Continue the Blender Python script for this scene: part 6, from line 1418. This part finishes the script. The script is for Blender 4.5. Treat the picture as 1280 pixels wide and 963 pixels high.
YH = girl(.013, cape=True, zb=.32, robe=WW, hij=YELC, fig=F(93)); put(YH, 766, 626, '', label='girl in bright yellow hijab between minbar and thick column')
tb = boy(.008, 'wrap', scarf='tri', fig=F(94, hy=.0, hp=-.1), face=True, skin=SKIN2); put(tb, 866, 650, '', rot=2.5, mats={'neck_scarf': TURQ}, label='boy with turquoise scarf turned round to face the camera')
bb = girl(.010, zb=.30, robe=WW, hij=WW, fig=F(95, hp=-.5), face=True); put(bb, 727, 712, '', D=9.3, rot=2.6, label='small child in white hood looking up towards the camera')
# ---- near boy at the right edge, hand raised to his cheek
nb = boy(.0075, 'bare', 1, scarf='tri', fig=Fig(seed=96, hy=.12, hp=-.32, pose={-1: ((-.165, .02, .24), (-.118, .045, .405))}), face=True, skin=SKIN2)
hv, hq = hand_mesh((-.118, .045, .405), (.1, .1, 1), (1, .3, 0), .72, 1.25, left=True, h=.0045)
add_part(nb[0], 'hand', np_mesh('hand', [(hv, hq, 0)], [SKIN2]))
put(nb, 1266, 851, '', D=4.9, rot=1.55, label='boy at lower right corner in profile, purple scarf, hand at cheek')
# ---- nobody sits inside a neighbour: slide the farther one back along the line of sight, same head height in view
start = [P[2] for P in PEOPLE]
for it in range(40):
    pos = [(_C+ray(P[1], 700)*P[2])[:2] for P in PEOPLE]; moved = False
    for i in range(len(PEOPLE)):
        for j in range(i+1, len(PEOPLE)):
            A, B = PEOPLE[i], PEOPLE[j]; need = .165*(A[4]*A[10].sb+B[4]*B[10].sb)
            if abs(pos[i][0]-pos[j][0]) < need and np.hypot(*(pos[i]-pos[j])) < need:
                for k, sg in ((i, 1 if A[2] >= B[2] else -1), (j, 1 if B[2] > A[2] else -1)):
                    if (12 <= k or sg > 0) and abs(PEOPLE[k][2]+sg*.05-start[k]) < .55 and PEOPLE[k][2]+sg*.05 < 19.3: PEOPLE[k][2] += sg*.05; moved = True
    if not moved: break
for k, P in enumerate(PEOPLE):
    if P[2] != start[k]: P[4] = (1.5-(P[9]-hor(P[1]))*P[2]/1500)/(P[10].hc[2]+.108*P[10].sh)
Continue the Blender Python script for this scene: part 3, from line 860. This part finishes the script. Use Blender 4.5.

····················

> _WORK TO BE COMPLETED_
Repeat the data precisely, line by line.

> _TASK OUTPUT_
Continue the Blender Python script for this scene: part 6, from line 1418. This part finishes the script. The script is for Blender 4.5. Treat the picture as 1280 pixels wide and 963 pixels high.
YH = girl(.013, cape=True, zb=.32, robe=WW, hij=YELC, fig=F(93)); put(YH, 766, 626, '', label='girl in bright yellow hijab between minbar and thick column')
tb = boy(.008, 'wrap', scarf='tri', fig=F(94, hy=.0, hp=-.1), face=True, skin=SKIN2); put(tb, 866, 650, '', rot=2.5, mats={'neck_scarf': TURQ}, label='boy with turquoise scarf turned round to face the camera')
bb = girl(.010, zb=.30, robe=WW, hij=WW, fig=F(95, hp=-.5), face=True); put(bb, 727, 712, '', D=9.3, rot=2.6, label='small child in white hood looking up towards the camera')
# ---- near boy at the right edge, hand raised to his cheek
nb = boy(.0075, 'bare', 1, scarf='tri', fig=Fig(seed=96, hy=.12, hp=-.32, pose={-1: ((-.165, .02, .24), (-.118, .045, .405))}), face=True, skin=SKIN2)
hv, hq = hand_mesh((-.118, .045, .405), (.1, .1, 1), (1, .3, 0), .72, 1.25, left=True, h=.0045)
add_part(nb[0], 'hand', np_mesh('hand', [(hv, hq, 0)], [SKIN2]))
put(nb, 1266, 851, '', D=4.9, rot=1.55, label='boy at lower right corner in profile, purple scarf, hand at cheek')
# ---- nobody sits inside a neighbour: slide the farther one back along the line of sight, same head height in view
start = [P[2] for P in PEOPLE]
for it in range(40):
    pos = [(_C+ray(P[1], 700)*P[2])[:2] for P in PEOPLE]; moved = False
    for i in range(len(PEOPLE)):
        for j in range(i+1, len(PEOPLE)):
            A, B = PEOPLE[i], PEOPLE[j]; need = .165*(A[4]*A[10].sb+B[4]*B[10].sb)
            if abs(pos[i][0]-pos[j][0]) < need and np.hypot(*(pos[i]-pos[j])) < need:
                for k, sg in ((i, 1 if A[2] >= B[2] else -1), (j, 1 if B[2] > A[2] else -1)):
                    if (12 <= k or sg > 0) and abs(PEOPLE[k][2]+sg*.05-start[k]) < .55 and PEOPLE[k][2]+sg*.05 < 19.3: PEOPLE[k][2] += sg*.05; moved = True
    if not moved: break
for k, P in enumerate(PEOPLE):
    if P[2] != start[k]: P[4] = (1.5-(P[9]-hor(P[1]))*P[2]/1500)/(P[10].hc[2]+.108*P[10].sh)
Continue the Blender Python script for this scene: part 3, from line 860. This part finishes the script. Use Blender 4.5.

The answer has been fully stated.